United States: Climbs in the Pacific Northwest

“Fixed” Routes on Faces. In recent years several climbers in the Pacific Northwest have become interested in long, sheer face climbs —for example, the S. Face of Forbidden Peak, the W. Face of Eldorado and the E. Face of the Mt. Temple massif (Cashmere Crags). The E. Face of Mt. Index, the N. Face of Mt. Baring and the N. Face of Johannesberg are described in notes that follow.

Although regarded with skepticism by some, these faces provide really excellent training in rock climbing. The problems demand highly developed techniques and the best of teamwork, and sometimes they call for modifications of the usual techniques and equipment. Thus, on several of these ascents, so long as to require more than one day of climbing, bivouacs have been eliminated by the establishment, with ropes and hardware, of “fixed” routes. At the end of the day, the party descends rapidly to a comfortable camp. When the climb is to be resumed, the party ascends rapidly to the previous high point. The system is probably usable on most sheer face climbs, but of course it must be adapted according to particular conditions—the length of the climb, the nature of the problems to be encountered, the skill of the climbing party.

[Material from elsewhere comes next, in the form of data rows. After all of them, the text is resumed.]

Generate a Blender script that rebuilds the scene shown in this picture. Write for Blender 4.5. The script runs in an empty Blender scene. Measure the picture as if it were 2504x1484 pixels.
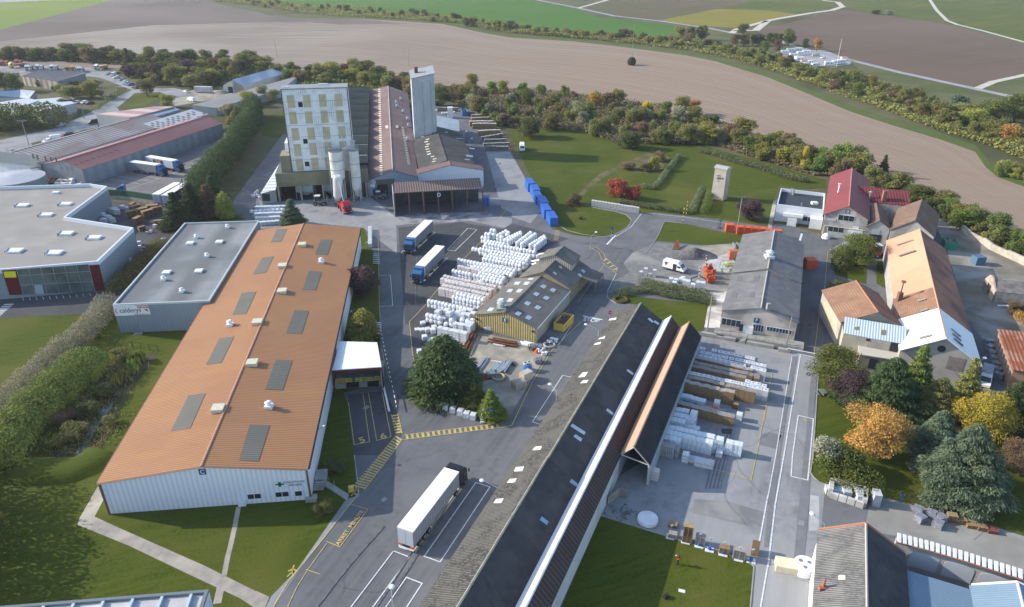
import bpy,math,random
import numpy as np
from mathutils import Vector,Matrix
from mathutils.geometry import tessellate_polygon
rnd=random.Random(7)
S=bpy.context.scene
COL=S.collection
rad=math.radians
CF,CCX,CCY,CPITCH,CROLL,CH=1755.74,1252.0,742.0,rad(26.9485),rad(0.1331),76.0
FW=Vector((0,math.cos(CPITCH),-math.sin(CPITCH)))
_u=Vector((0,math.sin(CPITCH),math.cos(CPITCH)));_r=Vector((1,0,0))
RT=_r*math.cos(CROLL)+_u*math.sin(CROLL)
UP=-_r*math.sin(CROLL)+_u*math.cos(CROLL)
CAM=Vector((0,0,CH))
cam=bpy.data.cameras.new('camera');cam.sensor_width=36;cam.lens=36*CF/2504
cam.clip_start=1;cam.clip_end=20000
camo=bpy.data.objects.new('camera',cam);COL.objects.link(camo)
camo.matrix_world=Matrix(((RT.x,UP.x,-FW.x,0),(RT.y,UP.y,-FW.y,0),(RT.z,UP.z,-FW.z,CH),(0,0,0,1)))
S.camera=camo
SUN_EL,SHADOW_AZ=rad(25.5),rad(102.0)
SD=Vector((math.sin(SHADOW_AZ)*math.cos(SUN_EL),math.cos(SHADOW_AZ)*math.cos(SUN_EL),-math.sin(SUN_EL)))
wd=bpy.data.worlds.new("World");S.world=wd;wd.use_nodes=True
nt=wd.node_tree;bg=nt.nodes['Background'];sky=nt.nodes.new('ShaderNodeTexSky')
sky.sky_type='NISHITA';sky.sun_disc=False;sky.sun_elevation=SUN_EL
sky.sun_rotation=SHADOW_AZ+math.pi;sky.air_density=1.0;sky.dust_density=1.0;sky.ozone_density=1.5
nt.links.new(sky.outputs[0],bg.inputs[0]);bg.inputs[1].default_value=0.15
sl=bpy.data.lights.new('sun','SUN');sl.energy=3.3;sl.angle=rad(0.5);sl.color=(1,.92,.80)
so=bpy.data.objects.new('sun',sl);COL.objects.link(so);so.location=(-100,0,200)
so.rotation_euler=SD.to_track_quat('-Z','Y').to_euler()
S.view_settings.view_transform='Standard';S.view_settings.look='None'
S.view_settings.exposure=0.95;S.view_settings.gamma=1
S.cycles.max_bounces=5;S.cycles.diffuse_bounces=2;S.cycles.glossy_bounces=2
S.cycles.volume_bounces=0
FR={'A':(1640,900,600),'B':(1620,1140,600),'C':(2600,1330,600),'E':(2560,1600,600),'F':(1720,380,400),
      'H':(0,520,500),'M':(3040,140,400),'N':(0,200,600),'S':(1000,600,600),'W':(1820,1280,500),
      'J':(3060,640,700),'K':(2500,940,600),'V':(3300,1000,796),'X':(3096,1840,1000),'D':(0,0,4096)}
for c_ in range(4):
    for r_ in range(4):FR['%d%d'%(c_,r_)]=(1024*c_,607*r_,1024)
def px(s):
    out=[];fr='D'
    for t in s.split():
        if ':' in t:fr,t=t.split(':')
        x,y=t.split(',');x0,y0,w=FR[fr];k=.61133*w/2503
        if fr=='D':out.append((float(x),float(y)))
        else:out.append((x0*.61133+float(x)*k,y0*.61133+float(y)*k))
    return out
def ray(p):return FW+RT*((p[0]-CCX)/CF)-UP*((p[1]-CCY)/CF)
def G(p,z=0.0):
    if isinstance(p,str):p=px(p)[0]
    d=ray(p);return CAM+d*((z-CH)/d.z)
def GS(s,z=0.0):return[G(p,z)for p in px(s)]
def hit(p,pl):
    if isinstance(p,str):p=px(p)[0]
    d=ray(p);return CAM+d*((pl[0]-CAM).dot(pl[1])/d.dot(pl[1]))
MATS={}
def _nodes(name):
    m=bpy.data.materials.new(name);m.use_nodes=True
    t=m.node_tree;b=t.nodes['Principled BSDF']
    return m,t,b
def mat(name,c1,c2=None,sc=1.0,rough=.8,metal=0.0,bump=0.0,c3=None,sc3=.1,det=6,stripe=None,thr=(.35,.65),spec=.3,big=None,streak=None,grad=None):
    """noise mix c1..c2 at scale sc; c3 patches at scale sc3; stripe=(dir xyz, period, colour, bump)"""
    if name in MATS:return MATS[name]
    m,t,b=_nodes(name);N=t.nodes;L=t.links
    geo=N.new('ShaderNodeTexCoord');co=geo.outputs['Object']
    def noise(s,d=6,dist=0):
        n=N.new('ShaderNodeTexNoise');n.inputs['Scale'].default_value=s;n.inputs['Detail'].default_value=d
        n.inputs['Distortion'].default_value=dist;L.new(co,n.inputs['Vector']);return n.outputs['Fac']
    def ramp(f,lo,hi):
        r=N.new('ShaderNodeMapRange');r.inputs[1].default_value=lo;r.inputs[2].default_value=hi;L.new(f,r.inputs[0]);return r.outputs[0]
    def mix(f,a,bcol):
        x=N.new('ShaderNodeMix');x.data_type='RGBA';L.new(f,x.inputs[0])
        for i,v in((6,a),(7,bcol)):
            if isinstance(v,(tuple,list)):x.inputs[i].default_value=(*v[:3],1)
            else:L.new(v,x.inputs[i])
        return x.outputs[2]
    cur=c1;h=None
    if c2 is not None:
        h=noise(sc,det);cur=mix(ramp(h,*thr),c1,c2)
    if c3 is not None:
        cur=mix(ramp(noise(sc3,5,.6),.45,.62),cur,c3)
    if big is not None:
        cur=mix(ramp(noise(big[1],3),.3,.7),cur,big[0])if False else mix(ramp(noise(big[1],4,1.0),.42,.7),cur,big[0])
    if grad:
        gd=N.new('ShaderNodeVectorMath');gd.operation='DOT_PRODUCT';L.new(co,gd.inputs[0]);gd.inputs[1].default_value=grad[0];cur=mix(ramp(gd.outputs['Value'],grad[1],grad[2]),cur,grad[3])
    if streak:
        mp=N.new('ShaderNodeMapping');mp.vector_type='TEXTURE';mp.inputs['Rotation'].default_value=(0,0,streak[0]);mp.inputs['Scale'].default_value=(1/streak[1],1/streak[2],1);L.new(co,mp.inputs[0])
        sn_=N.new('ShaderNodeTexNoise');sn_.inputs['Scale'].default_value=1;sn_.inputs['Detail'].default_value=7;sn_.inputs['Roughness'].default_value=.65;L.new(mp.outputs[0],sn_.inputs['Vector']);cur=mix(ramp(sn_.outputs['Fac'],.38,.66),cur,streak[3])
    if stripe:
        d,per,colr,sb=stripe
        dn=N.new('ShaderNodeVectorMath');dn.operation='DOT_PRODUCT';L.new(co,dn.inputs[0]);dn.inputs[1].default_value=Vector(d).normalized()/per*2*math.pi
        sn=N.new('ShaderNodeMath');sn.operation='SINE';L.new(dn.outputs['Value'],sn.inputs[0])
        f=ramp(sn.outputs[0],-.6,.8)
        if colr is not None:cur=mix(f,cur,colr)
        if sb:h2=sn.outputs[0];bp=N.new('ShaderNodeBump');bp.inputs['Strength'].default_value=.5;bp.inputs['Distance'].default_value=sb;L.new(h2,bp.inputs['Height']);L.new(bp.outputs[0],b.inputs['Normal'])
    elif bump and h is not None:
        bp=N.new('ShaderNodeBump');bp.inputs['Strength'].default_value=.6;bp.inputs['Distance'].default_value=bump;L.new(h,bp.inputs['Height']);L.new(bp.outputs[0],b.inputs['Normal'])
    if isinstance(cur,(tuple,list)):b.inputs['Base Color'].default_value=(*cur[:3],1)
    else:L.new(cur,b.inputs['Base Color'])
    b.inputs['Roughness'].default_value=rough;b.inputs['Metallic'].default_value=metal
    b.inputs['Specular IOR Level'].default_value=spec if rough<.75 else spec*.35
    MATS[name]=m;return m
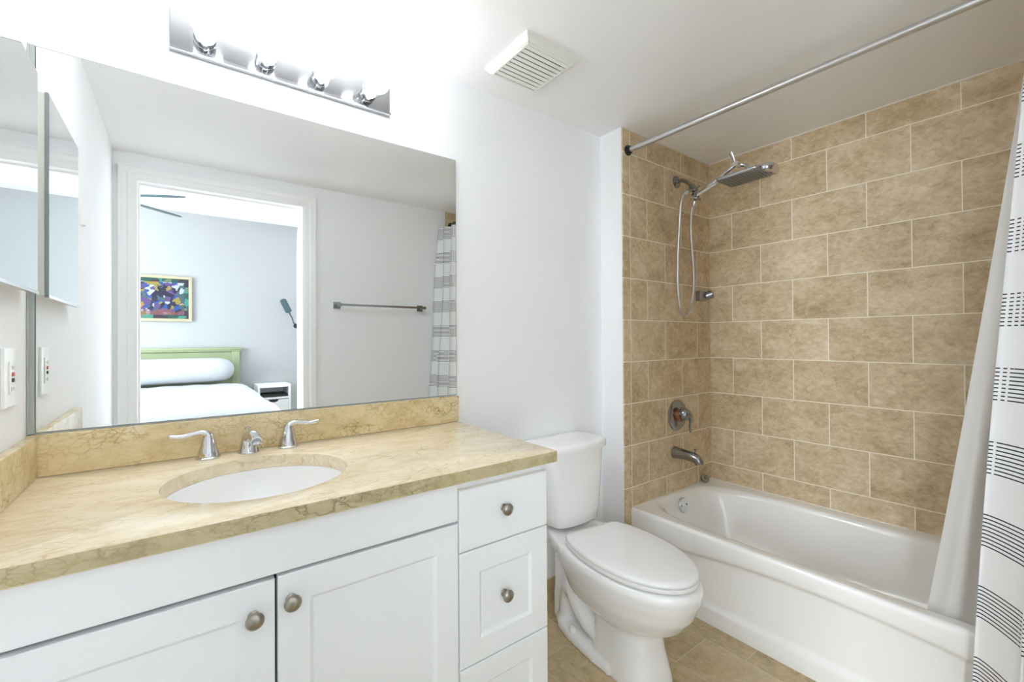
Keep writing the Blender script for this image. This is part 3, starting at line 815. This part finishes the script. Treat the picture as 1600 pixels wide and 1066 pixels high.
# shower set
t = Thing('shower_set', 'brushed nickel rain shower on an adjustable arm with hanging hand-shower hose', 'shower head', (2.43, -DH, 2.0))
FX, FZ = 2.434, 2.029
bm = BM(); lathe(bm, [(0.034, 0.0005), (0.034, 0.003), (0.030, 0.007), (0.018, 0.010), (0.012, 0.011)], (FX, -DH, FZ), (0, -1, 0), 32); t.part('flange', bm, M['nickel'])
bm = BM(); tube(bm, smooth_path([(FX, -DH - 0.002, FZ), (FX, -0.175, FZ - 0.002), (FX - 0.001, -0.205, FZ - 0.022), (2.432, -0.232, 1.976)], 6), 0.0105, 18); t.part('shower_arm', bm, M['nickel'], angle=60)
bm = BM()
lathe(bm, [(0.014, -0.012), (0.017, -0.006), (0.017, 0.030), (0.012, 0.034)], (2.432, -0.232, 1.974), Vector((0, -0.45, -0.75)), 20)
tube(bm, [(2.385, -0.235, 1.942), (2.478, -0.243, 1.985)], [0.010, 0.013, 0.013, 0.006], 16)
dv = t.part('diverter', bm, M['nickel'])
bm = BM(); lathe(bm, [(0.013, 0), (0.013, 0.018), (0.010, 0.021)], (2.425, -0.248, 1.912), Vector((0.1, -0.5, -0.2)), 18); tube(bm, [(2.40, -0.252, 1.925), (2.455, -0.262, 1.905)], [0.008, 0.012, 0.012, 0.006], 14); t.part('pivot', bm, M['nickel'])
# lower feed arm and upper support bar
bm = BM(); tube(bm, smooth_path([(2.43, -0.250, 1.922), (2.432, -0.300, 1.938), (2.432, -0.365, 1.956), (2.425, -0.405, 1.951)], 5), [0.013, 0.0115, 0.010, 0.010], 16); t.part('feed_arm', bm, M['chrome'], angle=60)
bm = BM(); tube(bm, [(2.432, -0.255, 1.926), (2.432, -0.462, 2.020)], 0.0085, 14); t.part('support_bar', bm, M['chrome'])
bm = BM(); tube(bm, [(2.415, -0.462, 2.021), (2.462, -0.462, 2.021)], 0.013, 18); tube(bm, smooth_path([(2.45, -0.462, 2.021), (2.462, -0.490, 2.014), (2.44, -0.510, 1.985), (2.43, -0.510, 1.950)], 5), 0.010, 14); t.part('swivel_joint', bm, M['chrome'], angle=60)
bm = BM(); tube(bm, smooth_path([(2.418, -0.460, 2.026), (2.412, -0.455, 2.048), (2.402, -0.450, 2.075)], 4), [0.005, 0.007, 0.009], 14, 0.5); t.part('wing_nut', bm, M['chrome'])
# rain plate
bm = BM()
px0, px1, py0, py1, pz = 2.338, 2.494, -0.604, -0.404, 1.936
q = superellipse((px0 + px1) / 2, (py0 + py1) / 2, (px1 - px0) / 2, (py1 - py0) / 2, 14, 64)
qs = lambda k: [((px0 + px1) / 2 + (x - (px0 + px1) / 2) * k, (py0 + py1) / 2 + (y - (py0 + py1) / 2) * k) for x, y in q]
tilt = lambda y: (y + 0.5) * -0.02
loft(bm, [[(x, y, pz + tilt(y) + dz) for x, y in qs(k)] for k, dz in ((0.97, 0.0), (1.0, 0.003), (1.0, 0.012), (0.95, 0.016), (0.5, 0.019))])
rp = t.part('rain_plate', bm, M['nickel'], angle=40)
bm = BM()
for i in range(9):
    for j in range(12):
        x = px0 + 0.014 + (px1 - px0 - 0.028) * i / 8; y = py0 + 0.012 + (py1 - py0 - 0.024) * j / 11
        lathe(bm, [(0.0036, 0.0005), (0.0030, -0.0035)], (x, y, pz + tilt(y)), (0, 0, 1), 8)
noz = t.part('spray_nozzles', bm, M['rubber'], parent=rp, label='rows of grey rubber nozzles'); noz['kind'] = 'stuff'
# docked hand shower at the plate's outer end
bm = BM()
hc = Vector((2.445, -0.600, 1.952))
rings = []
for k, dz in ((0.90, -0.012), (1.0, -0.006), (1.0, 0.014), (0.92, 0.022), (0.6, 0.026)):
    rings.append([(hc.x + u * k, hc.y + v * k, hc.z + dz) for u, v in superellipse(0, 0, 0.056, 0.036, 2.6, 48)])
loft(bm, rings); t.part('hand_shower', bm, M['chrome'], angle=50)
# hose
bm = BM()
hp = smooth_path([(2.385, -0.235, 1.942), (2.362, -0.228, 1.925), (2.350, -0.218, 1.880), (2.352, -0.205, 1.760), (2.352, -0.195, 1.600), (2.356, -0.190, 1.450), (2.376, -0.190, 1.345), (2.420, -0.190, 1.297), (2.470, -0.192, 1.345), (2.494, -0.196, 1.450), (2.492, -0.198, 1.560), (2.470, -0.200, 1.720), (2.458, -0.206, 1.800), (2.446, -0.222, 1.870), (2.440, -0.238, 1.895)], 14)
L = 0; prev = None; rad = []
for p in hp:
    if prev: L += (p - prev).length
    rad.append(0.0072); prev = p
tube(bm, hp, rad, 14); t.part('hose', bm, M['steel'], angle=60)
bm = BM(); lathe(bm, [(0.009, 0), (0.010, 0.004), (0.010, 0.026), (0.007, 0.030)], (2.385, -0.235, 1.942), Vector((-0.8, 0.2, -0.55)), 16); t.part('hose_nut', bm, M['chrome'])
bm = BM(); lathe(bm, [(0.009, 0), (0.010, 0.004), (0.010, 0.030), (0.007, 0.034)], (2.442, -0.240, 1.902), Vector((0.05, 0.4, -0.9)), 16); t.part('hose_nut', bm, M['chrome'])

t = Thing('hand_shower_bracket', 'small grey metal holder on the tiled wall in the tub corner', 'bracket', (2.655, -DH, 1.42))
bm = BM(); box(bm, 2.612, 2.680, -DH - 0.030, -DH - 0.0005, 1.392, 1.448, 0.007, 3); t.part('mount', bm, M['nickel'])
bm = BM(); lathe(bm, [(0.017, -0.022), (0.023, -0.018), (0.023, 0.020), (0.016, 0.024), (0.013, 0.010)], (2.697, -DH - 0.030, 1.428), Vector((0.45, -0.80, 0.3)), 24); t.part('cradle', bm, M['nickel'])

# ------------------------------------------------------------------ toilet (turned a little towards the vanity)
TO = Vector((1.643, 0, 0)); ta = radians(6.9)
TF = Vector((-sin(ta), -cos(ta), 0)); TS = Vector((cos(ta), -sin(ta), 0))
def T3(u, w, z): p = TO + TF * u + TS * w; return (p.x, p.y, z)
t = Thing('toilet', 'white two-piece toilet with closed lid between the vanity and bathtub', 'toilet', (1.62, -0.40, 0))
def egg(ub, uf, wh, um, z, eb=2.6, ef=2.1, n=72, k=1.0):
    """outline with its widest place at um; back end ub, front end uf"""
    out = []
    for i in range(n):
        a = 2 * pi * i / n; c, s = cos(a), sin(a)
        if c >= 0: u = um + (uf - um) * k * abs(c) ** (2 / ef); w = wh * k * math.copysign(abs(s) ** (2 / ef), s)
        else: u = um - (um - ub) * k * abs(c) ** (2 / eb); w = wh * k * math.copysign(abs(s) ** (2 / eb), s)
        out.append(T3(u, w, z))
    return out
bm = BM()
# upper bowl
loft(bm, [egg(0.24, 0.58, 0.085, 0.42, 0.180), egg(0.22, 0.635, 0.116, 0.43, 0.196), egg(0.20, 0.690, 0.145, 0.44, 0.230), egg(0.19, 0.727, 0.164, 0.445, 0.280), egg(0.17, 0.748, 0.175, 0.445, 0.330), egg(0.16, 0.755, 0.180, 0.445, 0.365), egg(0.16, 0.750, 0.175, 0.445, 0.384), egg(0.17, 0.738, 0.164, 0.445, 0.388)])
# deck under the tank
q = [(0.025, -0.088), (0.025, 0.088), (0.10, 0.105), (0.20, 0.140), (0.28, 0.165), (0.28, -0.165), (0.20, -0.140), (0.10, -0.105)]
loft(bm, [[T3(u, w * k, z) for u, w in q] for k, z in ((0.80, 0.300), (0.96, 0.345), (1.0, 0.372), (1.0, 0.384), (0.97, 0.388))])
# rear neck
loft(bm, [[T3(u, w, z) for u, w in ((0.10, -a), (0.10, a), (b, a), (b, -a))] for a, b, z in ((0.070, 0.20, 0.0), (0.066, 0.20, 0.12), (0.062, 0.22, 0.24), (0.070, 0.26, 0.32), (0.080, 0.30, 0.36))])
# front column
loft(bm, [egg(0.36, 0.633, 0.102, 0.50, 0.0, 6, 2.6), egg(0.36, 0.630, 0.100, 0.50, 0.02, 6, 2.6), egg(0.365, 0.606, 0.090, 0.49, 0.10, 6, 2.6), egg(0.37, 0.590, 0.084, 0.48, 0.17, 6, 2.6), egg(0.37, 0.600, 0.088, 0.48, 0.22, 6, 2.6)])
# foot flange
def foot(k, z): return [T3(u, w * k, z) for u, w in ((0.14, -0.085), (0.14, 0.085), (0.18, 0.104), (0.26, 0.115), (0.36, 0.116), (0.48, 0.110), (0.48, -0.110), (0.36, -0.116), (0.26, -0.115), (0.18, -0.104))]
loft(bm, [foot(1.0, 0.0), foot(1.0, 0.022), foot(0.93, 0.034), foot(0.75, 0.042)])
# trapway bulges on both sides
for s in (-1, 1):
    tube(bm, smooth_path([T3(0.39, s * 0.052, 0.070), T3(0.34, s * 0.060, 0.095), T3(0.285, s * 0.066, 0.140), T3(0.235, s * 0.060, 0.175), T3(0.190, s * 0.050, 0.140), T3(0.170, s * 0.044, 0.04)], 6), [0.034, 0.040, 0.043, 0.040, 0.038, 0.038], 18)
bowl = t.part('bowl', bm, M['porcelain'], angle=60)
md = bowl.modifiers.new('fuse', 'REMESH'); md.mode = 'VOXEL'; md.voxel_size = 0.0055; md.use_smooth_shade = True
md = bowl.modifiers.new('glaze', 'SMOOTH'); md.factor = 0.6; md.iterations = 9
for s in (-1, 1):
    bm = BM(); c = Vector(T3(0.268, s * 0.095, 0.036))
    lathe(bm, [(0.0145, 0), (0.0145, 0.012), (0.012, 0.018), (0.006, 0.021), (0.0005, 0.0215)], c, (0, 0, 1), 24); t.part('bolt_cap', bm, M['porcelain'])
# seat ring and lid
def lidring(k, z, du=0.0):
    pts = []
    ub, uf, um, wh = 0.262, 0.743, 0.455, 0.170
    n = 48
    for i in range(n + 1):                                  # front half and flanks
        a = -pi / 2 + pi * i / n; c, s = cos(a), sin(a)
        pts.append((um + (uf - um) * abs(c) ** (2 / 2.15), wh * math.copysign(abs(s) ** (2 / 2.0), s)))
    for u, w in ((0.41, 0.1685), (0.36, 0.1615), (0.315, 0.150), (0.285, 0.1385), (0.268, 0.128), (0.262, 0.112)):
        pts.append((u, w))
    for u, w in ((0.262, -0.112), (0.268, -0.128), (0.285, -0.1385), (0.315, -0.150), (0.36, -0.1615), (0.41, -0.1685)):
        pts.append((u, w))
    cu = 0.5
    return [T3(cu + (u - cu) * k + du, w * k, z) for u, w in pts]
bm = BM(); loft(bm, [lidring(0.945, 0.3935), lidring(1.004, 0.3945), lidring(1.008, 0.400), lidring(1.004, 0.4055), lidring(0.985, 0.4065)]); t.part('seat', bm, M['seat'], angle=50)
bm = BM(); loft(bm, [lidring(0.975, 0.4085), lidring(0.995, 0.4095), lidring(1.0, 0.4130), lidring(0.994, 0.4185), lidring(0.975, 0.4220), lidring(0.90, 0.4245), lidring(0.6, 0.4265), lidring(0.25, 0.4272)]); t.part('lid', bm, M['seat'], angle=50)
for s in (-1, 1):
    bm = BM(); c = T3(0.245, s * 0.075, 0.0)
    p0 = T3(0.248, s * 0.050, 0.402); p1 = T3(0.248, s * 0.100, 0.402)
    tube(bm, [p0, p1], 0.011, 14); t.part('seat_hinge', bm, M['seat'])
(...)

It will be seen that the system has both advantages and disadvantages. Briefly, some of the advantages are these: (1) it enables the climbers to keep reasonably fresh, whereas a bivouac usually saps energy; (2) it allows the climbers more time to study problems along the route; and (3) it reduces the chances of prolonged exposure to bad weather. Among the disadvantages, on the other hand, are these: (1) it requires large amounts of equipment; (2) it may involve use of fixed ropes and other equipment left in place for considerable periods and therefore not entirely to be depended upon (small animals can chew fixed ropes, and piton cracks can slowly widen); and (3) it exposes a party to the hazards of the climb at different times and for a longer total period of time. In any case, it may be said that elimination of bivouacs made the adventures on Index and Baring more enjoyable.